Produce an exact transcription of the listing below, omitting the pictures.

——————————

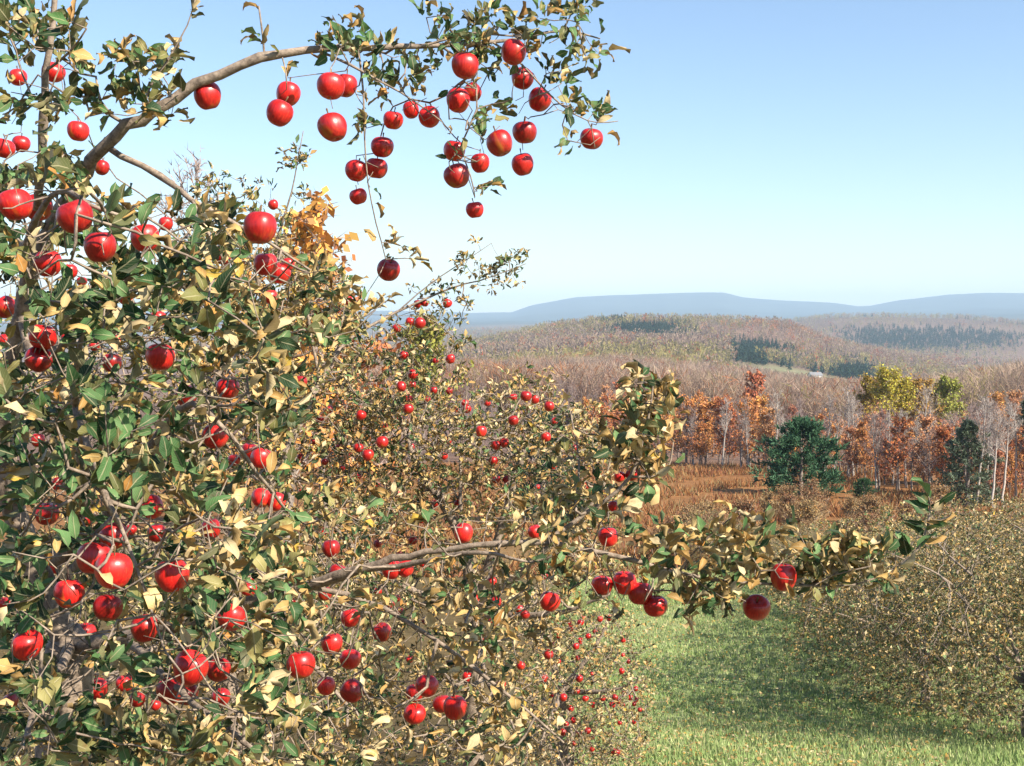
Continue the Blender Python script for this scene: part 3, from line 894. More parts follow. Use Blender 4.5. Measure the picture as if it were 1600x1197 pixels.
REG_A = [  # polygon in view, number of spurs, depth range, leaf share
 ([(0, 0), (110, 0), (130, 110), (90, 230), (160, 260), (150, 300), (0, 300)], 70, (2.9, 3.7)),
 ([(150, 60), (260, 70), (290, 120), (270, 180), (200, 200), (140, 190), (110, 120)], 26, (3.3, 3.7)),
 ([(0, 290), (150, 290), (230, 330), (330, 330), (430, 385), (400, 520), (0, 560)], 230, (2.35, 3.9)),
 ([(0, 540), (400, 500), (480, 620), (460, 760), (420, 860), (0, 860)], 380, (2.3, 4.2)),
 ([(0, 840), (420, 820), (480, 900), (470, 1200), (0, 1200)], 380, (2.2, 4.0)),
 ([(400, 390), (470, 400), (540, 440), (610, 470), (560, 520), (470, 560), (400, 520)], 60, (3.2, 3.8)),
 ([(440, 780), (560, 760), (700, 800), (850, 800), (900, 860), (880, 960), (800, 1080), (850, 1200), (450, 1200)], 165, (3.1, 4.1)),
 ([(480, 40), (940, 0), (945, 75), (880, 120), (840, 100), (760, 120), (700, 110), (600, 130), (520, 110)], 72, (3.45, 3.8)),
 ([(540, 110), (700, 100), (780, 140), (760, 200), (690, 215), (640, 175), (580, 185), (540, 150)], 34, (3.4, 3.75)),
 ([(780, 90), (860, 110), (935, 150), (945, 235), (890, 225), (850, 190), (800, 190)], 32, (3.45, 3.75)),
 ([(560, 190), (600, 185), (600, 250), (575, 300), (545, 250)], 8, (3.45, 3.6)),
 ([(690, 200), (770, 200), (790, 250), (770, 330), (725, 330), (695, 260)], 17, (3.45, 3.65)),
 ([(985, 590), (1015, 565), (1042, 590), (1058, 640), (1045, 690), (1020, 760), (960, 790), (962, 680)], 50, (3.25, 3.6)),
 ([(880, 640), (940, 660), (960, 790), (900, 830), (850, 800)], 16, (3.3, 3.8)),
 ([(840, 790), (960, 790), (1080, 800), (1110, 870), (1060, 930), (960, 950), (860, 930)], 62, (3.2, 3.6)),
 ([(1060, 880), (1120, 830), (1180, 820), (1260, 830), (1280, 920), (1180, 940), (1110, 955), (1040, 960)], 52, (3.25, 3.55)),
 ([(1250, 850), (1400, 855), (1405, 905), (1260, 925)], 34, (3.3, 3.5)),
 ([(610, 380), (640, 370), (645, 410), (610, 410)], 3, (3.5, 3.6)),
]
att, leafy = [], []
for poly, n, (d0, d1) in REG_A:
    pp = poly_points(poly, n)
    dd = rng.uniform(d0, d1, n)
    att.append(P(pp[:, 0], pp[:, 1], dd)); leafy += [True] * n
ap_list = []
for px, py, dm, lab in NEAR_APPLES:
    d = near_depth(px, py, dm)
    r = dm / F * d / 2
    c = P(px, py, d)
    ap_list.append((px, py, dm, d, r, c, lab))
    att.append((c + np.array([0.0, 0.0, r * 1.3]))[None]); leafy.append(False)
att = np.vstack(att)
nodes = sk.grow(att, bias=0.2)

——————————

• Exercise answer:
Continue the Blender Python script for this scene: part 3, from line 894. More parts follow. Use Blender 4.5. Measure the picture as if it were 1600x1197 pixels.
REG_A = [  # polygon in view, number of spurs, depth range, leaf share
 ([(0, 0), (110, 0), (130, 110), (90, 230), (160, 260), (150, 300), (0, 300)], 70, (2.9, 3.7)),
 ([(150, 60), (260, 70), (290, 120), (270, 180), (200, 200), (140, 190), (110, 120)], 26, (3.3, 3.7)),
 ([(0, 290), (150, 290), (230, 330), (330, 330), (430, 385), (400, 520), (0, 560)], 230, (2.35, 3.9)),
 ([(0, 540), (400, 500), (480, 620), (460, 760), (420, 860), (0, 860)], 380, (2.3, 4.2)),
 ([(0, 840), (420, 820), (480, 900), (470, 1200), (0, 1200)], 380, (2.2, 4.0)),
 ([(400, 390), (470, 400), (540, 440), (610, 470), (560, 520), (470, 560), (400, 520)], 60, (3.2, 3.8)),
 ([(440, 780), (560, 760), (700, 800), (850, 800), (900, 860), (880, 960), (800, 1080), (850, 1200), (450, 1200)], 165, (3.1, 4.1)),
 ([(480, 40), (940, 0), (945, 75), (880, 120), (840, 100), (760, 120), (700, 110), (600, 130), (520, 110)], 72, (3.45, 3.8)),
 ([(540, 110), (700, 100), (780, 140), (760, 200), (690, 215), (640, 175), (580, 185), (540, 150)], 34, (3.4, 3.75)),
 ([(780, 90), (860, 110), (935, 150), (945, 235), (890, 225), (850, 190), (800, 190)], 32, (3.45, 3.75)),
 ([(560, 190), (600, 185), (600, 250), (575, 300), (545, 250)], 8, (3.45, 3.6)),
 ([(690, 200), (770, 200), (790, 250), (770, 330), (725, 330), (695, 260)], 17, (3.45, 3.65)),
 ([(985, 590), (1015, 565), (1042, 590), (1058, 640), (1045, 690), (1020, 760), (960, 790), (962, 680)], 50, (3.25, 3.6)),
 ([(880, 640), (940, 660), (960, 790), (900, 830), (850, 800)], 16, (3.3, 3.8)),
 ([(840, 790), (960, 790), (1080, 800), (1110, 870), (1060, 930), (960, 950), (860, 930)], 62, (3.2, 3.6)),
 ([(1060, 880), (1120, 830), (1180, 820), (1260, 830), (1280, 920), (1180, 940), (1110, 955), (1040, 960)], 52, (3.25, 3.55)),
 ([(1250, 850), (1400, 855), (1405, 905), (1260, 925)], 34, (3.3, 3.5)),
 ([(610, 380), (640, 370), (645, 410), (610, 410)], 3, (3.5, 3.6)),
]
att, leafy = [], []
for poly, n, (d0, d1) in REG_A:
    pp = poly_points(poly, n)
    dd = rng.uniform(d0, d1, n)
    att.append(P(pp[:, 0], pp[:, 1], dd)); leafy += [True] * n
ap_list = []
for px, py, dm, lab in NEAR_APPLES:
    d = near_depth(px, py, dm)
    r = dm / F * d / 2
    c = P(px, py, d)
    ap_list.append((px, py, dm, d, r, c, lab))
    att.append((c + np.array([0.0, 0.0, r * 1.3]))[None]); leafy.append(False)
att = np.vstack(att)
nodes = sk.grow(att, bias=0.2)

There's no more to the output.